Neighborhood watch groups start to spring up in Jackson

Staff Writer

JACKSON — As residents throughout Ocean and Monmouth counties continue to be the victims of a recent spike in home burglaries, people in Jackson have started working with police to try to make their community less inviting to criminals.

Jackson police Sgt. John Convery said police have started to see a significant increase in the number of people who want to get involved in a neighborhood watch program.

“[I have received] no fewer than 100 calls and 75 emails regarding this topic,” Convery told the Tri-Town News this week. “By Jackson standards, that’s a lot.”

By Feb. 9, residents in Robbins Estates and the Legler section of Jackson had met with Convery and Officer Vincent Rubio in an effort to begin looking out for their fellow residents.

The Legler meeting had almost 200 people in attendance, officials said.

Other residents have also expressed an interest in taking part in a neighborhood watch, specifically in the areas surrounding Butterfly Road, Abbey Road and the new Windsor Crescent apartment complex off County Line Road.

Police are eventually hoping to see a township-wide effort that would cover every significant residential community in Jackson’s 100 square miles.

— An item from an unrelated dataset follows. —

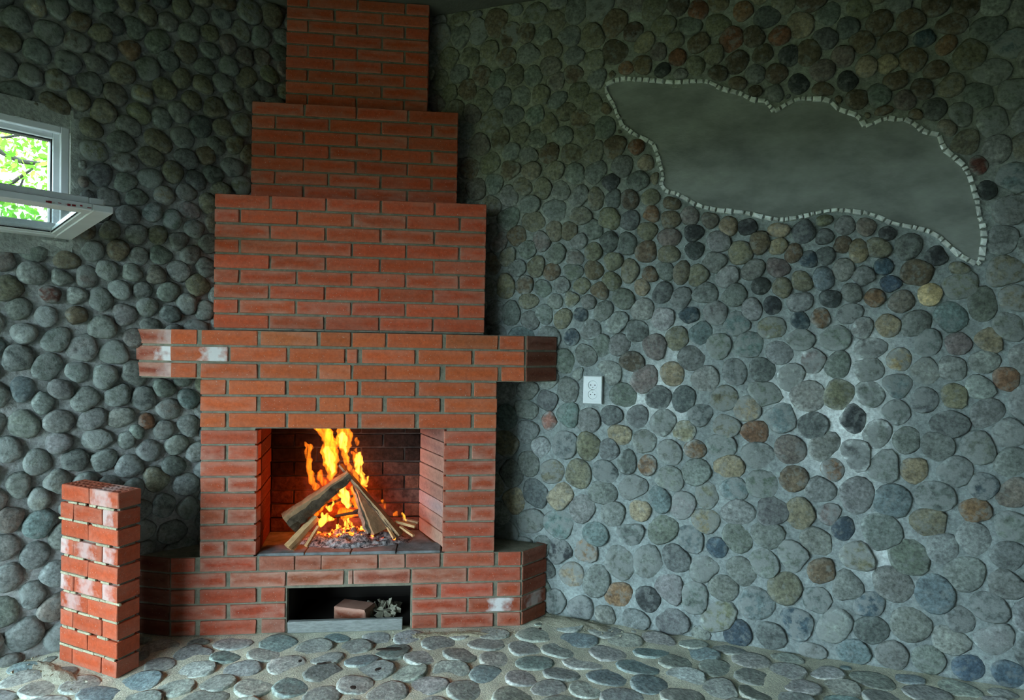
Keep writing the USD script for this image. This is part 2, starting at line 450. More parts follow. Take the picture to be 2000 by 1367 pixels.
def stone_mesh(fr, c, out, H, sink=0.012, rng=RNG):
    n = len(out)
    sc = [1.0, 0.985, 0.86, 0.55]
    hh = [-sink / H, 0.28, 0.8, 0.98]
    tilt = rng.uniform(-0.12, 0.12, 2)
    off = rng.uniform(-0.06, 0.06, (n, 1))
    rows = []
    for s, h in zip(sc, hh):
        q = out * s * (1 + (off if s < 0.95 else 0))
        z = H * h * (1 + (rng.uniform(-0.05, 0.05, n) if h > 0 else 0)) + (q @ tilt if h > 0.2 else 0)
        rows.append(fr.at(c[0] + q[:, 0], c[1] + q[:, 1], z))
    V = np.vstack(rows + [fr.at(c[0], c[1], H * 1.02)[None]])
    Fc = []
    for r in range(3):
        for k in range(n):
            a, b = r * n + k, r * n + (k + 1) % n
            Fc += [[a, b, b + n], [a, b + n, a + n]]
    for k in range(n):
        Fc.append([3 * n + k, 3 * n + (k + 1) % n, 4 * n])
    return V, np.array(Fc)


def facing(fr, parent, cl, gap, height, colour, material, limit=300, part='stone', rest='stone_facing', n=16, seed=1, rim=(0.25, 0.28, 0.27)):
    """Builds the stones of a surface: the LIMIT that show largest as parts, the rest joined."""
    rng = np.random.default_rng(seed)
    made = []
    for poly, fix in cl:
        so = stone_outline(poly, fix, gap(poly.centroid.x, poly.centroid.y), n, rng)
        if so is None:
            continue
        c, out = so
        H = height(c[0], c[1]) * rng.uniform(0.8, 1.25)
        v, f = stone_mesh(fr, c, out, H, rng=rng)
        col = np.array(PAL[fix[5]] if fix is not None else colour(c[0], c[1], rng)) * rng.uniform(0.88, 1.12) * (1 + rng.uniform(-0.05, 0.05, 3))
        q = proj(v)
        inside = (q[:, 0] > -15) & (q[:, 0] < 2015) & (q[:, 1] > -15) & (q[:, 1] < 1382)
        e = np.ptp(np.clip(q, [0, 0], [2000, 1367]), axis=0)
        size = e[0] * e[1] if inside.any() else 0
        mt = material(c[0], c[1]) if callable(material) else material
        smeared = mt is M_STONE_SMEARED
        k = np.zeros(len(v))
        k[:n] = 0.8; k[n:2 * n] = (0.75 if smeared else 0.3) * rng.uniform(0.2, 1.2, n); k[2 * n:3 * n] = (0.9 if smeared else 0.2) * np.clip(rng.normal(0.4, 0.45, n), 0, 1); k[3 * n:] = (0.35 if smeared else 0.0) * np.clip(rng.normal(0.1, 0.5, len(v) - 3 * n), 0, 1)
        rc = rim(c) if callable(rim) else np.array(rim)
        k = k * (1 + 1.2 * max(0.0, rc.mean() - 0.3)) 
        col = col + np.clip(k, 0, 1)[:, None] * (rc - col)
        made.append((size, v, f, col, mt))
    made.sort(key=lambda x: -x[0])
    for size, v, f, col, m in made[:limit]:
        if size > 0:
            obj(part, (v, f), m, parent, smooth=True, tint=col)
    left = [x for i, x in enumerate(made) if i >= limit or x[0] <= 0]
    if left:
        v, f = join([(x[1], x[2]) for x in left])
        obj(rest, (v, f), material if not callable(material) else M_STONE, parent, smooth=True, tint=np.vstack([x[3] for x in left]), kind='stuff')
    return len(made)


def sheet(fr, bounds, step, holes, disp, tint):
    """A displaced sheet of mortar over a frame, open where holes lie."""
    a0, a1, b0, b1 = bounds
    A, B = np.meshgrid(np.arange(a0, a1 + step, step), np.arange(b0, b1 + step, step), indexing='ij')
    na, nb = A.shape
    P2 = np.stack([A.ravel(), B.ravel()], 1)
    h = disp(P2)
    V = fr.at(P2[:, 0], P2[:, 1], h)
    i, j = np.meshgrid(np.arange(na - 1), np.arange(nb - 1), indexing='ij')
    q = (i * nb + j).ravel()
    keep = np.ones(len(q), bool)
    cx = P2[q] + step / 2
    for (x0, x1, y0, y1) in holes:
        keep &= ~((cx[:, 0] > x0) & (cx[:, 0] < x1) & (cx[:, 1] > y0) & (cx[:, 1] < y1))
    q = q[keep]
    Fc = np.vstack([np.stack([q, q + nb, q + nb + 1], 1), np.stack([q, q + nb + 1, q + 1], 1)])
    return (V, Fc), tint(P2)


def pxfix(fr, rows, k=0.5):
    """(px, py, w, h, colour[, angle]) in the photograph -> a stone on the frame."""
    out = []
    for r in rows:
        px, py, w, h, col = r[:5]
        a, b = fr.pick(px, py)
        ax, _ = fr.pick(px + w / 2, py) - [a, b]
        _, by = fr.pick(px, py - h / 2) - [a, b]
        out.append((a, b, abs(ax), abs(by), r[5] if len(r) > 5 else 0.0, col))
    return out


# ================================================================== setting: floor, ceiling, walls
floor_u = Polygon([(2.61, 2.18), (3.37, -1.24), (0.79, -3.6), (-2.47, -1.9), (-3.07, 1.54), tuple(CORNER[:2])])
WIN_A1 = WL.pick(139, 360)[0]      # right edge of the window opening
WIN = (WIN_A1 - 1.15, WIN_A1, 1.745, 2.262)

# right wall -------------------------------------------------------
wall_right = xform('wall_right', kind='structure', label='right stone-faced wall of river pebbles set in grey mortar')
RB = (-0.02, 3.75, 0.0, CEIL)
PATCH_PX = [(1183, 168), (1190, 162), (1202, 158), (1226, 155), (1248, 157), (1268, 158), (1290, 160), (1317, 162), (1338, 161), (1366, 160), (1380, 160), (1394, 165), (1405, 174), (1422, 178), (1442, 183), (1455, 188), (1471, 197), (1495, 199), (1503, 209), (1513, 220), (1527, 211), (1544, 200), (1560, 194), (1576, 194), (1588, 194), (1608, 195), (1621, 199), (1629, 209), (1643, 219), (1663, 220), (1670, 225), (1681, 235), (1687, 249), (1706, 242), (1723, 235), (1738, 231), (1752, 237), (1767, 234), (1786, 243), (1798, 255), (1810, 261), (1825, 259), (1836, 268), (1839, 289), (1859, 306), (1880, 323), (1890, 340), (1897, 362), (1907, 393), (1908, 417), (1916, 436), (1920, 451), (1921, 465), (1918, 485), (1915, 502), (1911, 518), (1894, 510), (1883, 504), (1863, 494), (1854, 482), (1839, 468), (1825, 457), (1805, 450), (1786, 445), (1752, 439), (1733, 434), (1716, 424), (1690, 416), (1651, 412), (1630, 410), (1596, 416), (1558, 425), (1528, 430), (1502, 427), (1486, 423), (1462, 417), (1434, 414), (1406, 412), (1390, 409), (1371, 404), (1357, 399), (1346, 393), (1334, 385), (1320, 378), (1304, 375), (1294, 369), (1291, 359), (1296, 343), (1291, 327), (1285, 311), (1283, 297), (1278, 283), (1267, 277), (1246, 266), (1233, 259), (1225, 252), (1213, 246), (1212, 235), (1205, 224), (1201, 210), (1195, 200), (1186, 185)]
patch = Polygon([WR.pick(*p) for p in PATCH_PX]).buffer(0)
out_a0, out_z1 = WR.pick(1141, 733); out_a1, out_z0 = WR.pick(1177, 789)
outlet_box = sbox(out_a0 - 0.008, out_z0 - 0.008, out_a1 + 0.008, out_z1 + 0.008)
R_FIX = [
    (1452, 20, 36, 28, 'rust'), (1522, 72, 46, 34, 'red'), (1473, 74, 42, 40, 'dbrown'), (1490, 106, 40, 36, 'dbrown'), (1540, 110, 46, 32, 'black'), (1807, 78, 34, 24, 'dblue'), (1845, 87, 32, 26, 'rust'), (1560, 168, 30, 44, 'black', 25), (1656, 157, 26, 42, 'black', 10),
    (1851, 170, 54, 40, 'olive'), (1747, 159, 46, 38, 'brown'), (1826, 140, 50, 24, 'brown'), (1732, 125, 44, 34, 'tan'), (1689, 130, 38, 36, 'tan'), (1515, 144, 48, 38, 'brown'), (1294, 138, 30, 28, 'black'), (1237, 66, 26, 36, 'dbrown'), (1322, 113, 36, 32, 'red'), (1224, 138, 26, 20, 'rust'),
    (1317, 82, 40, 32, 'olive'), (1247, 283, 32, 26, 'red'), (1264, 318, 30, 26, 'tan'), (1192, 357, 28, 36, 'black'), (1272, 419, 22, 34, 'rust', 20), (1460, 440, 44, 28, 'black'), (1354, 455, 34, 30, 'black'), (1358, 487, 30, 30, 'black'), (1732, 453, 30, 28, 'black'), (1832, 496, 36, 34, 'black'), (1722, 523, 24, 28, 'blue'),
    (1736, 555, 40, 26, 'blue'), (1613, 497, 34, 36, 'dgrey'), (1578, 506, 32, 28, 'dblue'), (1613, 463, 32, 28, 'dgrey'), (1902, 325, 34, 36, 'dred'), (1919, 372, 26, 42, 'black', -10), (1813, 574, 44, 28, 'yellow'), (1709, 577, 40, 26, 'rust'), (1520, 480, 30, 34, 'tan'), (1256, 557, 28, 34, 'tan'), (1269, 540, 30, 26, 'brown'),
    (1759, 588, 58, 46, 'mauve'), (1624, 584, 42, 32, 'black', 20), (1506, 595, 32, 32, 'black'), (1488, 558, 34, 30, 'black'), (1567, 626, 32, 32, 'dblue'), (1601, 620, 32, 34, 'rust'), (1733, 635, 44, 38, 'tan'), (1684, 640, 38, 52, 'lgrey'), (1756, 706, 46, 38, 'yellow'), (1634, 713, 42, 62, 'green'), (1587, 704, 38, 52, 'mauve'),
    (1813, 670, 50, 56, 'dgrey'), (1870, 673, 52, 42, 'mauve'), (1931, 666, 46, 40, 'tan'), (1960, 738, 42, 46, 'rust'), (1865, 772, 46, 50, 'olive'), (1750, 804, 40, 52, 'dgrey'), (1671, 815, 30, 72, 'black'), (1584, 833, 58, 50, 'dgrey'), (1474, 842, 54, 40, 'rust'), (1770, 861, 48, 54, 'grey'), (1805, 778, 54, 50, 'dgrey'),
    (1135, 612, 28, 16, 'dblue'), (1118, 657, 20, 26, 'dblue'), (1347, 615, 38, 20, 'dblue'), (1232, 707, 52, 36, 'dbrown', 15), (1315, 733, 38, 46, 'tan'), (1436, 726, 42, 50, 'dgrey'), (1277, 672, 46, 44, 'mauve'), (1402, 672, 42, 58, 'green'), (1356, 876, 42, 28, 'rust'), (1366, 809, 56, 36, 'dgrey'), (1338, 843, 40, 38, 'tan'),
    (1074, 818, 14, 38, 'brick'), (1055, 873, 30, 40, 'white'), (1144, 1075, 42, 40, 'rust'), (1210, 1160, 46, 44, 'rust'), (1119, 1116, 44, 38, 'tan'), (1090, 1075, 50, 54, 'black'), (1262, 906, 28, 38, 'rust'), (1399, 1068, 28, 34, 'blue'), (1268, 1172, 44, 44, 'black'), (1309, 1214, 68, 50, 'dgrey'), (1442, 1240, 56, 50, 'dblue'),
    (1251, 995, 36, 40, 'tan'), (1379, 967, 42, 56, 'olive'), (1627, 914, 24, 46, 'rust'), (1922, 953, 52, 50, 'dblue'), (1670, 1084, 52, 60, 'olive'), (1607, 1116, 46, 48, 'brown'), (1557, 1212, 54, 56, 'blue'), (1596, 1171, 54, 48, 'dgrey'), (1651, 1142, 54, 60, 'grey'), (1696, 1179, 56, 42, 'blue'), (1642, 1032, 34, 36, 'dblue'),
    (1785, 916, 46, 48, 'tan'), (1909, 995, 48, 36, 'rust'), (1878, 1212, 54, 44, 'dgrey'), (1890, 1304, 66, 40, 'blue'), (1970, 1316, 60, 44, 'blue'), (1815, 1020, 60, 58, 'olive'), (1967, 1086, 56, 64, 'grey'), (1551, 934, 48, 46, 'brown'), (1618, 1005, 40, 38, 'mauve'), (1232, 1040, 48, 36, 'dgrey', 20), (1162, 1040, 44, 40, 'teal'),
    (1061, 1070, 26, 50, 'dgrey'), (1080, 1175, 36, 42, 'dgrey'), (1035, 905, 40, 56, 'grey'), (1150, 870, 46, 64, 'olive'), (1245, 815, 40, 48, 'grey'), (1195, 812, 52, 34, 'dgrey'), (1183, 1222, 44, 40, 'grey'), (1240, 1215, 56, 46, 'grey'), (1500, 1240, 50, 44, 'dgrey'), (1740, 1280, 66, 56, 'grey'), (1670, 1275, 74, 52, 'teal'), (1815, 1285, 66, 48, 'grey')]
R_FIX = [f for f in pxfix(WR, R_FIX) if not outlet_box.buffer(0.02).contains(Point(f[0], f[1]))]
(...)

“I have gotten a lot of interest in it, and right now we would like to start [a watch] in every neighborhood in Jackson if we can,” Convery said. “We are looking to move into the Brookwoods and Flair [developments] within the next several weeks.”

Although residents and police are focusing their attention on the burglary issue right now, Convery said a program such as this could have an effect on other issues in the community.

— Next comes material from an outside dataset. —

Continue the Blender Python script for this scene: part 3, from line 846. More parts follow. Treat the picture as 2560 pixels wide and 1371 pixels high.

“[The Neighborhood Watch program is] also a great way to stop drug activity in neighborhoods and to help residents recognize things they need to look out for,” Convery said.

Residents who attend meetings will be informed about the ways in which criminals are finding their way into homes, for example, by using a resident’s ladder to reach second-story windows and knocking on doors to see if anyone is home.

“In the past, if you look at studies regarding a neighborhood watch, you will see that when criminals feel they are being looked at, they are going to move on,” Convery said.

Convery said that while residents are being more vigilant about what is occurring in their neighborhoods, police officers are working to find and arrest the individuals who are committing the burglaries.

“I can tell you our detective and patrol divisions have arrested four separate groups doing this, but unfortunately, there seems to be more than four or five groups working in town, which is unusual,” Convery said. “We are doing everything in our power as a police agency to stop the [burglaries].”

Police are advising residents to lock their doors and all windows, including windows on higher floors. Ladders should be secured in a locked area.

Convery said he believes the neighborhood watch initiatives that are starting up in Jackson will have multiple benefits.

“To me, it’s so much more than a neighborhood watch. It’s neighbors learning to not just look out for each other, but also bringing a face to the friend. So many times you don’t really know who your neighbor is, and this program can change that,” the sergeant said. “When you see your neighbor as a friend, you are more inclined to help that person. When people are looking out for each other, that’s when we are going to get this to stop.”